• **Exercise aim**
Reproduce the listing below without changes, except that pictures are left out.

• **Stored data**
= = = = =
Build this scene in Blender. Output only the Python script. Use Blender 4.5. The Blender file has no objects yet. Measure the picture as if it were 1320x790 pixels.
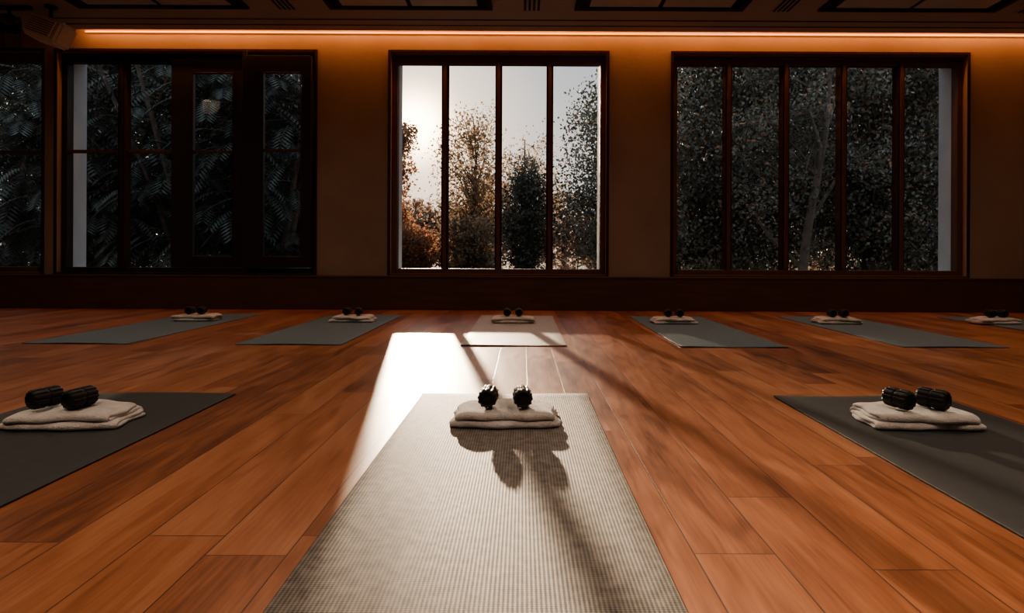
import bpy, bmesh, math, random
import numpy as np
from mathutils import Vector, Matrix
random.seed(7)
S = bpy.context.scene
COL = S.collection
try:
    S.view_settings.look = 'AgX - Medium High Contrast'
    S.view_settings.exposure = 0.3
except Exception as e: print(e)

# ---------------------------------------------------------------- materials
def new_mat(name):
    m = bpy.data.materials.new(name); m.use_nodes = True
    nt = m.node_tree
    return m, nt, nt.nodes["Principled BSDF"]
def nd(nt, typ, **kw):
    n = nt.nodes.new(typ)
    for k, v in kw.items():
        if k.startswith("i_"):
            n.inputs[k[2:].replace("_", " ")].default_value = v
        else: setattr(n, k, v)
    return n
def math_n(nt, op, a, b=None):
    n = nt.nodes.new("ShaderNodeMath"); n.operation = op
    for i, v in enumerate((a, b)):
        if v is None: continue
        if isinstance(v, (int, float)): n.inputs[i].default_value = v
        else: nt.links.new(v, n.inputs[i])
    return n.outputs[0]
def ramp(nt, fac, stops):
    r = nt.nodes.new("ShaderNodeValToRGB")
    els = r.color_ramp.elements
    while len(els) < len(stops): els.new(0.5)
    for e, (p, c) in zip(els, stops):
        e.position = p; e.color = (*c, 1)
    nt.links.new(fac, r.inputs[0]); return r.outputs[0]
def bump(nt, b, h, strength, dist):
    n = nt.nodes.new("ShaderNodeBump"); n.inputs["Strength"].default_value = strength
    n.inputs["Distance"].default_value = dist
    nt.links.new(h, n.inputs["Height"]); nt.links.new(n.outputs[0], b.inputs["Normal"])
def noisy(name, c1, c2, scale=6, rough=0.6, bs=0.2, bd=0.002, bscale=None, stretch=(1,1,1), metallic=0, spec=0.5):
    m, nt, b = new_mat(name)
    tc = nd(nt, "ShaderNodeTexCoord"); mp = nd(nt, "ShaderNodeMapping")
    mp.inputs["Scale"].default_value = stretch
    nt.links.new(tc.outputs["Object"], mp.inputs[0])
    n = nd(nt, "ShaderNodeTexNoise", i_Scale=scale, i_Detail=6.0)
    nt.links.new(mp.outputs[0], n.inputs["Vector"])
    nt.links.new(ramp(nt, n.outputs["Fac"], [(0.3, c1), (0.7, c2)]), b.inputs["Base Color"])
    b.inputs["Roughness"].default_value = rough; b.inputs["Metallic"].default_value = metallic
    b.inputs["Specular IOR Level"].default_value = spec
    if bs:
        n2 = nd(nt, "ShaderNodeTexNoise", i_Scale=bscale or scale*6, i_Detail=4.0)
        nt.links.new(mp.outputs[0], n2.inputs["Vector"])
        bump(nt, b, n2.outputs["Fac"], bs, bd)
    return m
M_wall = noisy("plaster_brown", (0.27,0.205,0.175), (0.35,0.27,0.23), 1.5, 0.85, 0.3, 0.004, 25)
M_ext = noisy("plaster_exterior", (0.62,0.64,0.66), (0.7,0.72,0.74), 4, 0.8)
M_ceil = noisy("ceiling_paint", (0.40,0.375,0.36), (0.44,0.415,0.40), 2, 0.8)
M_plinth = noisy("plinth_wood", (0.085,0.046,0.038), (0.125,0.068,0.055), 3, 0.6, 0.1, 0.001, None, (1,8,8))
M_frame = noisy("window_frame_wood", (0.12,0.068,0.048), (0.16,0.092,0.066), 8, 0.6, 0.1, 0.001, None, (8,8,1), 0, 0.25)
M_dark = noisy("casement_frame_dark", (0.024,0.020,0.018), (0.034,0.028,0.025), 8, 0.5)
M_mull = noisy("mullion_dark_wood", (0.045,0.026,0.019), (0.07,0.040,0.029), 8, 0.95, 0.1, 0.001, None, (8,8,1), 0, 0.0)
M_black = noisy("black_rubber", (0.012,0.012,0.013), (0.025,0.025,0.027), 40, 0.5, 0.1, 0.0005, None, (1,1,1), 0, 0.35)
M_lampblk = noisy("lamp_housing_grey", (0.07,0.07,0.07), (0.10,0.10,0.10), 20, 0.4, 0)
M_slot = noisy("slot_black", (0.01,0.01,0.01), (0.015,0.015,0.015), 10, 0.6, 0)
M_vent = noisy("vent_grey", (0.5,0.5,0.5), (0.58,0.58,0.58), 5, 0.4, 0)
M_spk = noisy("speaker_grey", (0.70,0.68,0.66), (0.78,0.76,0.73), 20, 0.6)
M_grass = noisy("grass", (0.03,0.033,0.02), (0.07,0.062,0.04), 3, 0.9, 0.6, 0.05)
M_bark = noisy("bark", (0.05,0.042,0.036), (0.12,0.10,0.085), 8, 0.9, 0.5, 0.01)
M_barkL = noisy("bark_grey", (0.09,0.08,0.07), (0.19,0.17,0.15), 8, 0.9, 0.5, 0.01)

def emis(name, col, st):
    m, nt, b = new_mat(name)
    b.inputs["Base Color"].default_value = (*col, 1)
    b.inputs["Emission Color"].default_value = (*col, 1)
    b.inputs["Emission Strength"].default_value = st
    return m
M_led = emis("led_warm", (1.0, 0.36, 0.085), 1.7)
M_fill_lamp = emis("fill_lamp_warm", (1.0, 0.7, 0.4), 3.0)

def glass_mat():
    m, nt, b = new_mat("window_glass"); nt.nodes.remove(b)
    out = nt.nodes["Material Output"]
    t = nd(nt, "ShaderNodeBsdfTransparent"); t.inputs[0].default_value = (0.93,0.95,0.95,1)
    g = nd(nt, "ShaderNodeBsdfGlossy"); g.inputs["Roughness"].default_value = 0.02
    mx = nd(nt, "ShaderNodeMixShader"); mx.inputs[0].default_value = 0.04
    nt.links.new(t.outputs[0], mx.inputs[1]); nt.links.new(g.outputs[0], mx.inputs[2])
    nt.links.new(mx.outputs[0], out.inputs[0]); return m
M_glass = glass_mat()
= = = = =
• **Final result**
Build this scene in Blender. Output only the Python script. Use Blender 4.5. The Blender file has no objects yet. Measure the picture as if it were 1320x790 pixels.
import bpy, bmesh, math, random
import numpy as np
from mathutils import Vector, Matrix
random.seed(7)
S = bpy.context.scene
COL = S.collection
try:
    S.view_settings.look = 'AgX - Medium High Contrast'
    S.view_settings.exposure = 0.3
except Exception as e: print(e)

# ---------------------------------------------------------------- materials
def new_mat(name):
    m = bpy.data.materials.new(name); m.use_nodes = True
    nt = m.node_tree
    return m, nt, nt.nodes["Principled BSDF"]
def nd(nt, typ, **kw):
    n = nt.nodes.new(typ)
    for k, v in kw.items():
        if k.startswith("i_"):
            n.inputs[k[2:].replace("_", " ")].default_value = v
        else: setattr(n, k, v)
    return n
def math_n(nt, op, a, b=None):
    n = nt.nodes.new("ShaderNodeMath"); n.operation = op
    for i, v in enumerate((a, b)):
        if v is None: continue
        if isinstance(v, (int, float)): n.inputs[i].default_value = v
        else: nt.links.new(v, n.inputs[i])
    return n.outputs[0]
def ramp(nt, fac, stops):
    r = nt.nodes.new("ShaderNodeValToRGB")
    els = r.color_ramp.elements
    while len(els) < len(stops): els.new(0.5)
    for e, (p, c) in zip(els, stops):
        e.position = p; e.color = (*c, 1)
    nt.links.new(fac, r.inputs[0]); return r.outputs[0]
def bump(nt, b, h, strength, dist):
    n = nt.nodes.new("ShaderNodeBump"); n.inputs["Strength"].default_value = strength
    n.inputs["Distance"].default_value = dist
    nt.links.new(h, n.inputs["Height"]); nt.links.new(n.outputs[0], b.inputs["Normal"])
def noisy(name, c1, c2, scale=6, rough=0.6, bs=0.2, bd=0.002, bscale=None, stretch=(1,1,1), metallic=0, spec=0.5):
    m, nt, b = new_mat(name)
    tc = nd(nt, "ShaderNodeTexCoord"); mp = nd(nt, "ShaderNodeMapping")
    mp.inputs["Scale"].default_value = stretch
    nt.links.new(tc.outputs["Object"], mp.inputs[0])
    n = nd(nt, "ShaderNodeTexNoise", i_Scale=scale, i_Detail=6.0)
    nt.links.new(mp.outputs[0], n.inputs["Vector"])
    nt.links.new(ramp(nt, n.outputs["Fac"], [(0.3, c1), (0.7, c2)]), b.inputs["Base Color"])
    b.inputs["Roughness"].default_value = rough; b.inputs["Metallic"].default_value = metallic
    b.inputs["Specular IOR Level"].default_value = spec
    if bs:
        n2 = nd(nt, "ShaderNodeTexNoise", i_Scale=bscale or scale*6, i_Detail=4.0)
        nt.links.new(mp.outputs[0], n2.inputs["Vector"])
        bump(nt, b, n2.outputs["Fac"], bs, bd)
    return m
M_wall = noisy("plaster_brown", (0.27,0.205,0.175), (0.35,0.27,0.23), 1.5, 0.85, 0.3, 0.004, 25)
M_ext = noisy("plaster_exterior", (0.62,0.64,0.66), (0.7,0.72,0.74), 4, 0.8)
M_ceil = noisy("ceiling_paint", (0.40,0.375,0.36), (0.44,0.415,0.40), 2, 0.8)
M_plinth = noisy("plinth_wood", (0.085,0.046,0.038), (0.125,0.068,0.055), 3, 0.6, 0.1, 0.001, None, (1,8,8))
M_frame = noisy("window_frame_wood", (0.12,0.068,0.048), (0.16,0.092,0.066), 8, 0.6, 0.1, 0.001, None, (8,8,1), 0, 0.25)
M_dark = noisy("casement_frame_dark", (0.024,0.020,0.018), (0.034,0.028,0.025), 8, 0.5)
M_mull = noisy("mullion_dark_wood", (0.045,0.026,0.019), (0.07,0.040,0.029), 8, 0.95, 0.1, 0.001, None, (8,8,1), 0, 0.0)
M_black = noisy("black_rubber", (0.012,0.012,0.013), (0.025,0.025,0.027), 40, 0.5, 0.1, 0.0005, None, (1,1,1), 0, 0.35)
M_lampblk = noisy("lamp_housing_grey", (0.07,0.07,0.07), (0.10,0.10,0.10), 20, 0.4, 0)
M_slot = noisy("slot_black", (0.01,0.01,0.01), (0.015,0.015,0.015), 10, 0.6, 0)
M_vent = noisy("vent_grey", (0.5,0.5,0.5), (0.58,0.58,0.58), 5, 0.4, 0)
M_spk = noisy("speaker_grey", (0.70,0.68,0.66), (0.78,0.76,0.73), 20, 0.6)
M_grass = noisy("grass", (0.03,0.033,0.02), (0.07,0.062,0.04), 3, 0.9, 0.6, 0.05)
M_bark = noisy("bark", (0.05,0.042,0.036), (0.12,0.10,0.085), 8, 0.9, 0.5, 0.01)
M_barkL = noisy("bark_grey", (0.09,0.08,0.07), (0.19,0.17,0.15), 8, 0.9, 0.5, 0.01)

def emis(name, col, st):
    m, nt, b = new_mat(name)
    b.inputs["Base Color"].default_value = (*col, 1)
    b.inputs["Emission Color"].default_value = (*col, 1)
    b.inputs["Emission Strength"].default_value = st
    return m
M_led = emis("led_warm", (1.0, 0.36, 0.085), 1.7)
M_fill_lamp = emis("fill_lamp_warm", (1.0, 0.7, 0.4), 3.0)

def glass_mat():
    m, nt, b = new_mat("window_glass"); nt.nodes.remove(b)
    out = nt.nodes["Material Output"]
    t = nd(nt, "ShaderNodeBsdfTransparent"); t.inputs[0].default_value = (0.93,0.95,0.95,1)
    g = nd(nt, "ShaderNodeBsdfGlossy"); g.inputs["Roughness"].default_value = 0.02
    mx = nd(nt, "ShaderNodeMixShader"); mx.inputs[0].default_value = 0.04
    nt.links.new(t.outputs[0], mx.inputs[1]); nt.links.new(g.outputs[0], mx.inputs[2])
    nt.links.new(mx.outputs[0], out.inputs[0]); return m
M_glass = glass_mat()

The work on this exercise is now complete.